Unfortunately, details of consultations between the two countries are shrouded in mystery. It appears that like all major decisions of Pakistan, this crucial economic package is also negotiated behind the scenes by individuals who are not necessarily trusted by the people. The initial reaction among Pakistanis to the reports of such consultations was that the Americans are once again imposing a financially adverse package on us, and stopping us from reaping the benefits of cheap Iranian gas. It would be premature to comment on whether the option presented by the Americans is economically beneficial to Pakistan or otherwise. What is certain, however, is that the Americans do not owe us a duty to sell cheap gas, nor are they obliged to share details of the economic discussions. It is for the Pakistani officials to apprise the nation about the details of the consultations.

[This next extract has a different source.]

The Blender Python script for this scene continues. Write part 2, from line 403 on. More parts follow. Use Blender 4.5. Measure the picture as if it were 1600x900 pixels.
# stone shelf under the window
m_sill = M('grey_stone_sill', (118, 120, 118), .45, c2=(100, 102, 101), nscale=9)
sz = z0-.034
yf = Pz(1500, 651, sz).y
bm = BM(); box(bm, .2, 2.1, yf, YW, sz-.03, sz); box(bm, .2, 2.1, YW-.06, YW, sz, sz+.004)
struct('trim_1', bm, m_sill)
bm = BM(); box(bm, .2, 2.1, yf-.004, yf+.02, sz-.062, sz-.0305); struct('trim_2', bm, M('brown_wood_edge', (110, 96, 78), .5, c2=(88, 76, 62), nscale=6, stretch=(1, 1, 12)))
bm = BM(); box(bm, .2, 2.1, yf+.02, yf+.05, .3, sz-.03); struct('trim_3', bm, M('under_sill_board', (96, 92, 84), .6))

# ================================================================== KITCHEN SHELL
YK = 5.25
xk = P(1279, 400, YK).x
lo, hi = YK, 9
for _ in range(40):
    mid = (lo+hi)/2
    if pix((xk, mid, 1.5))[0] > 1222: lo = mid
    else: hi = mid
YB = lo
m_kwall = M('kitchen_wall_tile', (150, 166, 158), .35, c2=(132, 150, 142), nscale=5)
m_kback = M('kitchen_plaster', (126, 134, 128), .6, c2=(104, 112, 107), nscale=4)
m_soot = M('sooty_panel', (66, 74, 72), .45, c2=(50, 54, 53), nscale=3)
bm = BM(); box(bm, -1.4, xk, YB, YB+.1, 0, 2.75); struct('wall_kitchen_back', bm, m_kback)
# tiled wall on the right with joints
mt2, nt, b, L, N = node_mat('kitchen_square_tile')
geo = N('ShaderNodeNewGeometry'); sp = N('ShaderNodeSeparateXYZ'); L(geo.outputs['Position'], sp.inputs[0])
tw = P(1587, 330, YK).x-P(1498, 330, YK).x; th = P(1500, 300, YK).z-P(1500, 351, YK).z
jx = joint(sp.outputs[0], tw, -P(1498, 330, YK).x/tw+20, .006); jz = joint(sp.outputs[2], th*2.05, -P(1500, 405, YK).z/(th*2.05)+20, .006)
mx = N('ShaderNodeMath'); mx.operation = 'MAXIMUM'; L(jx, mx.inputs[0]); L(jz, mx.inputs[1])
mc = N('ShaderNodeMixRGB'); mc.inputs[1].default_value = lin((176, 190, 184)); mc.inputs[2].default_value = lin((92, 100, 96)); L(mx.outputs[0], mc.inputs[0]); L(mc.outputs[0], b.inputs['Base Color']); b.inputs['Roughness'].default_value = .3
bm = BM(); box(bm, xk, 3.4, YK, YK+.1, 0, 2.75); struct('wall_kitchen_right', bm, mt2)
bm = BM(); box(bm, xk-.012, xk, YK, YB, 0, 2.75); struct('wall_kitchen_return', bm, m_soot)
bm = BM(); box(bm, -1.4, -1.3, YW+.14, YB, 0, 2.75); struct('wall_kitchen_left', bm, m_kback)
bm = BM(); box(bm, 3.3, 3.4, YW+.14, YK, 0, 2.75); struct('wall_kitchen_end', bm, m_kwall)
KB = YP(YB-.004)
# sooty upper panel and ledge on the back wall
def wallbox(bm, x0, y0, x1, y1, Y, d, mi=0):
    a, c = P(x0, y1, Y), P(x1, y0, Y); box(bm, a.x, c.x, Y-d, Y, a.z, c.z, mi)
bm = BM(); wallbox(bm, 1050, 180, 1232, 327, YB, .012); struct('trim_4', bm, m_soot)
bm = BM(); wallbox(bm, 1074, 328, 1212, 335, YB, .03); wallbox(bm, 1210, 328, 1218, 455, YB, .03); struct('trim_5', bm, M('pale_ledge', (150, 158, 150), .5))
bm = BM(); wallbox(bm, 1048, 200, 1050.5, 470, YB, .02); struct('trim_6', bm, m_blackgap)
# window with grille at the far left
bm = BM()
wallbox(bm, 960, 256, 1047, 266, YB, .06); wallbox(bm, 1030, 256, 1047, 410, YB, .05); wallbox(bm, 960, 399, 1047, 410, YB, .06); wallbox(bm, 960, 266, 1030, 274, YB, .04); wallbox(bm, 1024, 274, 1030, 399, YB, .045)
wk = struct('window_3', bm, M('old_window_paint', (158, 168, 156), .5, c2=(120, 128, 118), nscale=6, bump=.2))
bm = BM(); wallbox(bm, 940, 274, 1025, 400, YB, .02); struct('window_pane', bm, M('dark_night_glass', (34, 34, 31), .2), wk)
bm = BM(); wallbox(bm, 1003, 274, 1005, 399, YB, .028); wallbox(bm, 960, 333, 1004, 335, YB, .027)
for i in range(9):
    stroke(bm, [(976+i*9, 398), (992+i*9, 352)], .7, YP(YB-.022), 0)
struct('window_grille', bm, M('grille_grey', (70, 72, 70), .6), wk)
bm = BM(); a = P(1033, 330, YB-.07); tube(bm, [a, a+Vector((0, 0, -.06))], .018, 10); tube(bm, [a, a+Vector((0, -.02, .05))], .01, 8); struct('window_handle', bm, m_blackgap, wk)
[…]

Needless to emphasise that any agreement with the United States must be thoroughly studied, not only by those sitting in the upper echelons of power, but also by skilled professionals, including economists, petroleum policy experts, international law experts, businessmen etc. There should be a widespread opinion-seeking exercise, which is transparent and involves a diverse range of professionals before entering into a long-term agreement with the United States.

The ongoing gas crisis has provided an incredible opportunity for Pakistan to enter into a long-term commercial relationship with the US. This occasion must not be wasted. However, cooperation with it does not have to come at the expense of a strained relationship with Iran. Pakistan must go ahead with building the gas pipeline, while simultaneously engaging with the United States on reaching an agreement to solve its energy crisis. There are ways in which Pakistan may enter into financial transactions with Iran, while not violating its international law obligations, for example, by arriving at an agreement wherein the proceeds of the gas sale are not utilised for nuclear proliferation by Iran. Such an arrangement can be monitored by an independent body, to the satisfaction of the United States and the United Nations, so as to ensure strict compliance.

Pakistan will have to utilise all possible means to solve its energy crisis, and this includes engaging with all countries on the economic front, including both Iran and the United States. Ultimately, it must be remembered that for Pakistan it is a purely commercial and economic matter, and the powers that be ought to ensure that our strategic decisions reflect our development goals, and not necessarily our friend’s strategic interests.

The writer is a practicing barrister based in Karachi, where he also teaches law. The views expressed herein are solely his own, and not those of the institutions he is associated with.